Hace tiempo me embarqué en ese proceso que llamamos “Deconstrucción”, sabiendo desde el inicio que no tiene fin, ni llegada. Para esto me ayuda trabajar en género, con activismos feministas, con varones que ejercen violencia, etc., sumado a la vida en pareja y a la paternidad, me convocaban al desafío de revisar mi forma de habitar la masculinidad y de corresponsabilizarme en tareas domésticas y de cuidado.

Sin embargo, haciendo y deshaciendo no dejaba de acuciarme la pregunta sobre los límites, los bordes, los umbrales o los “hasta cuándo”. Pregunta que se encolerizaba más con mi neurosis, cuando tenía los huevos al plato de no encontrar momentos de sosiego.

Un día como cualquier otro, de lo más mediocre y cotidiano, un atisbo de respuesta se me acerco tímidamente.

Una pequeña voz interior me susurró:

-Son las prendas, son las prendas...

(Descartada una esquizofrenia, eso de las prendas me sonaba a desafío, a prueba del destino, a huevo podrido que una prenda tendrás... y esas cosas).

Así que repregunte a esa voz del más acá:

-¿Prendas?.

A lo que respondió, ya más firme:

-Prendas, sí, ropa, ¡boludo!

En ese momento caí, me cayo la ficha, me hizo un click, tuve una epifanía: El límite de la deconstrucción es la ropa. Exactamente.

La ropa devuelve todo a los binarismos, reactualiza la diferencia entre los géneros, reproduce las estructuras arcaicas que intentamos combatir y, paradójicamente, me deja desnudo con mi condicion de varón hetero cis. 

Se me queman los papeles al momento de doblar, distribuir, acomodar y guardar la ropa de mi compañera. Me gana el desconcierto, la errancia, la confusión. No hay lado, costado, inclinación femenina que me oriente, que me tire un centro.

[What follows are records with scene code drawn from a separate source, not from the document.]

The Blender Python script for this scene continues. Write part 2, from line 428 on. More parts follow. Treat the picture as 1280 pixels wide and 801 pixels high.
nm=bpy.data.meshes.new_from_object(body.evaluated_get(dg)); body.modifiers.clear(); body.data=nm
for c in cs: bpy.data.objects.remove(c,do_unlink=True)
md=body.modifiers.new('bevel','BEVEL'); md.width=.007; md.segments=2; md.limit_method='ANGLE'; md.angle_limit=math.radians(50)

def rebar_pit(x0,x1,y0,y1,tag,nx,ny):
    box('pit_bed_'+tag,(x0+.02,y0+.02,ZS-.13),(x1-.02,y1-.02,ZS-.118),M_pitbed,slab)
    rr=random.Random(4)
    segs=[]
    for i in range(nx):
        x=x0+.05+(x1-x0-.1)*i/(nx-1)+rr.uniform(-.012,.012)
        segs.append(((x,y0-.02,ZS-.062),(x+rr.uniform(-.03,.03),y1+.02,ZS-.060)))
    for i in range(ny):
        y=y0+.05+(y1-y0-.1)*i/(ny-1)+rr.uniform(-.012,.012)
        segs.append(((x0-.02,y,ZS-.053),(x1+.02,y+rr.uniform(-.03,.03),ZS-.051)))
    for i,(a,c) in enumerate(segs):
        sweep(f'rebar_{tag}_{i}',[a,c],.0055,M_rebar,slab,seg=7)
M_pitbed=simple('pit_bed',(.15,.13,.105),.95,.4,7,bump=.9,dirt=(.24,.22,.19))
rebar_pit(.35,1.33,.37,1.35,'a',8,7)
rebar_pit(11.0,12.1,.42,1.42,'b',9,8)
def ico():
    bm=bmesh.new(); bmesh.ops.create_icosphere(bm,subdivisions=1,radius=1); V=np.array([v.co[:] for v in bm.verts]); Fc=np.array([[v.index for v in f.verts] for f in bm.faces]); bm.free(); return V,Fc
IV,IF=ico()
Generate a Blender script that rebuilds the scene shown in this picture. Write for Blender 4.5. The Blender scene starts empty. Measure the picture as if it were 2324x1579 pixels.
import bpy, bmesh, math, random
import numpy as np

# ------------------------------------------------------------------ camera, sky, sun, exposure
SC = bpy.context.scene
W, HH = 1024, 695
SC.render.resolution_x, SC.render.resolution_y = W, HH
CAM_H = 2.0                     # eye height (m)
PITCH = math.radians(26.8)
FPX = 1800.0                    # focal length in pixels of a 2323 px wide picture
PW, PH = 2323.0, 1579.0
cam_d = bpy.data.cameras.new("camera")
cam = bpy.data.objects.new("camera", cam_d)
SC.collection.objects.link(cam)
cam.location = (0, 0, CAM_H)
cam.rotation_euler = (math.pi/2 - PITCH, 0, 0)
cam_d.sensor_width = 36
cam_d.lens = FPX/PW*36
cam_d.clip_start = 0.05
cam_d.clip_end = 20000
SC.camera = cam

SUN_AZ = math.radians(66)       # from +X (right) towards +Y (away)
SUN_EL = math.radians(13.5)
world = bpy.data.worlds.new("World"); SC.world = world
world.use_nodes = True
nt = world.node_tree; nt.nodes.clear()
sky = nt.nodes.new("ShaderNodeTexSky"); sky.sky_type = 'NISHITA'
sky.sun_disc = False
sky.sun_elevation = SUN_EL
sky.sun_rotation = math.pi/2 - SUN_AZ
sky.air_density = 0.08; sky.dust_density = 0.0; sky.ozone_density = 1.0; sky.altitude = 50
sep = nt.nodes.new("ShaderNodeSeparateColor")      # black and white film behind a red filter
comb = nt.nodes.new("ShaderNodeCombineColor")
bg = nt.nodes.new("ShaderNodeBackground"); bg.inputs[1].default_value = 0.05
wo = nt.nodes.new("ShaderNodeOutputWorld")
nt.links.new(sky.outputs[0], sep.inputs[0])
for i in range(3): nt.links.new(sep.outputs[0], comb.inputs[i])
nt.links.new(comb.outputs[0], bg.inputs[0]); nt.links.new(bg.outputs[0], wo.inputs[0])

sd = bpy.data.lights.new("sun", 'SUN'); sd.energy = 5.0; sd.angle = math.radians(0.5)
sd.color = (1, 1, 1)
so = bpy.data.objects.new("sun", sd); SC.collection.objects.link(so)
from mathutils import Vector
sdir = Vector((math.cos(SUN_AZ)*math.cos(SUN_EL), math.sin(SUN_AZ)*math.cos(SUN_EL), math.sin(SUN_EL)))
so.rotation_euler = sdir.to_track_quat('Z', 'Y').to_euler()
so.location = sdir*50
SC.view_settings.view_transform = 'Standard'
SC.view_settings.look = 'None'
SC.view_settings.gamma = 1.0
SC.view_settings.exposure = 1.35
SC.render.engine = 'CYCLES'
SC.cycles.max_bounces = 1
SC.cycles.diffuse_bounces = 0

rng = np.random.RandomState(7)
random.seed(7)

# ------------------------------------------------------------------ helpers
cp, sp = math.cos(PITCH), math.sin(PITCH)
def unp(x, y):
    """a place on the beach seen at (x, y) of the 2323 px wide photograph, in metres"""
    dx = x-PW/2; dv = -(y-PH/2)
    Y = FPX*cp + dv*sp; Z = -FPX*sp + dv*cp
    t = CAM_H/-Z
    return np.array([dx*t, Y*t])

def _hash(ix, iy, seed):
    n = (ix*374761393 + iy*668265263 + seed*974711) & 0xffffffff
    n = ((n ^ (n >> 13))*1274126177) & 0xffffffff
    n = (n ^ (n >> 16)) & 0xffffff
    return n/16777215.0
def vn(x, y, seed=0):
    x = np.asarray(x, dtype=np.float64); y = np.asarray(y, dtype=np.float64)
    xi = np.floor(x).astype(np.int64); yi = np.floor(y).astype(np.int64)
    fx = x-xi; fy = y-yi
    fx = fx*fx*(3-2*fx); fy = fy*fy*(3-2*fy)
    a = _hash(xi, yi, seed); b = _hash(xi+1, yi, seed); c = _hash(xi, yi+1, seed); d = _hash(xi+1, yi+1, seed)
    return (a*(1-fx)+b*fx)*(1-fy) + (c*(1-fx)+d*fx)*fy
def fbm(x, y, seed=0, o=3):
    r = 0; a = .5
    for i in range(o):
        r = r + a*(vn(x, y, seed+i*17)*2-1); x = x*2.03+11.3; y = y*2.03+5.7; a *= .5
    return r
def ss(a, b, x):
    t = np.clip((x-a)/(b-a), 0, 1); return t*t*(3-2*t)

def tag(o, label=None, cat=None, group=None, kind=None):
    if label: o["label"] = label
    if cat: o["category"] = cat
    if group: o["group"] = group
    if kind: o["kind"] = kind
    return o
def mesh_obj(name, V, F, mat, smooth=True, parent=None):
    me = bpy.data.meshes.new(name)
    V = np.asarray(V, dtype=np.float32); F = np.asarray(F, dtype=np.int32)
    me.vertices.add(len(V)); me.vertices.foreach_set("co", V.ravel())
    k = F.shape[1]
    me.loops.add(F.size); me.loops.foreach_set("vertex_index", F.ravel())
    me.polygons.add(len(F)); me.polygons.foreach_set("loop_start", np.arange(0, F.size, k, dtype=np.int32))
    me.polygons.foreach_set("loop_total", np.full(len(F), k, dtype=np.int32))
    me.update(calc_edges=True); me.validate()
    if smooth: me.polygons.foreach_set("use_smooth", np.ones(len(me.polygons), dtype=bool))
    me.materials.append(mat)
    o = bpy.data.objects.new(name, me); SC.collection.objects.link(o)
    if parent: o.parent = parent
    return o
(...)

Remera, blusa, body, camisa, deshabille, top, falda, pashmina, básicas, minishort, monitos, vestidos, babuchas, calzas, culote, chalina, sweater, musculosas, palazos, tanga, short, minifalda, pollera, remerones, polainas, sacos, etc. La nomenclatura de ropa “femenina” excede mi acervo linguístico, lo hace estallar, lo deja en falta.

En mi mundo varón hetero las ropas eran agrupables en no más de cuatro o cinco variables, que tenían que ver con medidas o ubicaciones. Algo manga larga o manga corta (con el subgrupo remera o camisa), Algo para abajo (Short o pantalón largo), algo para arriba (Mismo subgrupo previamente mencionado con agregado de buzo o pullover). Grupo independiente: Calzoncillos y medias.

Con esa idea general uno puede ordenar sus cajones y perchas.

Ahora, lo otro, la otra, la alteridad femenina, es distinta. Cuando doblo, algún pedazo de prenda me queda fuera de los bordes, o bien el cuello de la prenda se asemeja mucho a la manga y no logro adivinar cual es cual, o los botones se ubican en espacios que no abrochan nada, o lo que parece una botamanga no es tal, o hay un hueco en el medio de la ropa, o una misma prenda sirve tanto para arriba como para abajo, y ¡¡simultáneamente!!

Ahí mismo, en ese doblar e intentar guardar bajo alguna lógica posible, es donde la deconstrucción me toma de los pelos y me escupe: "Pibe, todavía te falta mucho".

Acepto dignamente mi derrota, hago una división de prendas similar a las que Borges cuenta en el idioma analítico de John Wilkins. Voy urgente por un tarugo y mi perforadora, para buscar algo de la tranquilidad perdida.